The EU and Data Protection changes – more red tape or a job creation scheme ?

New EU data protection rules being discussed by Europe’s justice and home affairs ministers on Friday 6 December included increased restrictions on international data transfer and companies are now required to have a Data Protection Officer (DPO) if they

  • process the personal data of more than 5,000 individuals
  • have more than 250 employees
  • are a private sector company whose core activities involve regular monitoring of individuals
  • and all public authorities

Thus organisations that operate in the European Union may soon be searching for candidates for a new role mandated by this law: the Data Protection Officer. As currently described by the proposed legislation, the DPO role would require a seasoned professional with credentials in the security trenches, reporting directly to the board of directors.

They would also be forced to conduct a data protection impact assessment every year and carry out a compliance review every two years.

At the moment there is no single ‘IT Security’ qualification, and there is no ‘licensing’ of IT Security staff. I say this is lucky, because with no licensing issues with regards to ‘IT Security’ around companies can cover themselves with a single DPO for the moment, but if every country brought in its own licensing then that could mean a lot of red tape and time and money….

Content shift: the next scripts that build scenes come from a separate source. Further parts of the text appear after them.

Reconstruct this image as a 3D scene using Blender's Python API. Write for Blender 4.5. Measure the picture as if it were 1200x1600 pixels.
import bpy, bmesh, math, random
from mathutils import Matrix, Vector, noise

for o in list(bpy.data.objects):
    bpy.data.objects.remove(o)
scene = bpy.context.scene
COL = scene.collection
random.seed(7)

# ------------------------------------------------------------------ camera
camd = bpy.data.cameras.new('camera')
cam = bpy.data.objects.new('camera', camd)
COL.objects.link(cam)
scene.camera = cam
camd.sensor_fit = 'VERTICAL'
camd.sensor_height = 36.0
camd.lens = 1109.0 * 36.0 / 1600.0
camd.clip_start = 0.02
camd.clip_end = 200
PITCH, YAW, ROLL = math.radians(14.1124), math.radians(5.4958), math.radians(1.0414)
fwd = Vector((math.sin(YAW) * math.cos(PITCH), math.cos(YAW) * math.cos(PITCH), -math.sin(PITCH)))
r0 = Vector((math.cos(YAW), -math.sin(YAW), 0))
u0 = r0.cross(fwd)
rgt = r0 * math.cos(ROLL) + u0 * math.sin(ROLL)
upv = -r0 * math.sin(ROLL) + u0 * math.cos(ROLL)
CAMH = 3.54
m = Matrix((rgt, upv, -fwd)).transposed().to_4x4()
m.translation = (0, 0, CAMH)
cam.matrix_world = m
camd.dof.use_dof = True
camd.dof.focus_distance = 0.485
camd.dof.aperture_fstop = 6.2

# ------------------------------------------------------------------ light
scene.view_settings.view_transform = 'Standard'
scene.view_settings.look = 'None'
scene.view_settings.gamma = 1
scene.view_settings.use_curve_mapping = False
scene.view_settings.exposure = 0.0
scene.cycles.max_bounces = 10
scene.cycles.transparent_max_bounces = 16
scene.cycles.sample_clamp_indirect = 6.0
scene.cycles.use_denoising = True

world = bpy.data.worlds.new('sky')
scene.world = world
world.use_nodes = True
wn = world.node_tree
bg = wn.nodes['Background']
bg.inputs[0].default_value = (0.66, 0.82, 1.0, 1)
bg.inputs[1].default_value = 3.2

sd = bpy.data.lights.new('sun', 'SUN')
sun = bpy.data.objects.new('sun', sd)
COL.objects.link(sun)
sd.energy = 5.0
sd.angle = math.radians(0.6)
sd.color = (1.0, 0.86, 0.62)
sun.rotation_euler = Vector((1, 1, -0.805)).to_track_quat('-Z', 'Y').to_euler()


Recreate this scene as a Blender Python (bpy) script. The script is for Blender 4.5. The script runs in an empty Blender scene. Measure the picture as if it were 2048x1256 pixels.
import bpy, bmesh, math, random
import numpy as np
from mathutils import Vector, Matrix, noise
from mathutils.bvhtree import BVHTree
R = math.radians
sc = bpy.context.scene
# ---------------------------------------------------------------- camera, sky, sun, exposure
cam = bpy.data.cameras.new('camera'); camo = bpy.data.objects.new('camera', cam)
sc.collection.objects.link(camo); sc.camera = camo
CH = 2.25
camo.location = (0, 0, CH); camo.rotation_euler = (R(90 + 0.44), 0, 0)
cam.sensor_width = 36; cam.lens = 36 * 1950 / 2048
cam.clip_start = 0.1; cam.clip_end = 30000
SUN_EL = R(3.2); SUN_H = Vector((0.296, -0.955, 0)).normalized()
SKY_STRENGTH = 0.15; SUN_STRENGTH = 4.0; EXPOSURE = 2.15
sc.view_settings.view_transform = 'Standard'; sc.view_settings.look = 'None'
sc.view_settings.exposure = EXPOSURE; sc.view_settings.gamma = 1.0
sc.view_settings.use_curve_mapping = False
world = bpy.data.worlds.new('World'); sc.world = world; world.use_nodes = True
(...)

To cover just countries in the EU, where there is meant to be some sort of harmony. That’s 27 member states (at the moment – and 3 more pending) and 24 official languages; as us Europeans know the seat of the EU is in Belgium which has French, Dutch and German as official languages and not English.

Without an international standard to which a person maybe licensed, if a person was licensed in the UK, any European role would mean they would have to be additionally licensed in every country. That could be a huge over head for some companies. Potentially, every country a company has business in could be forced to employ a DPO, or one very qualified DPO who would spend half the time keeping the security licenses required and be fluent in as many languages as required.

Certainly, for a lot of companies in the global market place these days, a central highly skilled IT team often runs operations remotely for many offices, thus avoiding duplication of the top-tier support staff. But these new laws could force the creation of a lot of new posts of DPO.

The Federation of Small Businesses estimated the cost of hiring a DPO at £64,000 per year in addition to the £11,200 per year for the data protection impact assessment.

Still it’s cheaper to hire a DPO than the fines that are being introduced – serious violations (like processing sensitive data without an individual’s consent) would allow supervisory authorities to impose penalties of up to $1 million or up to 2 percent of a company’s global annual turnover.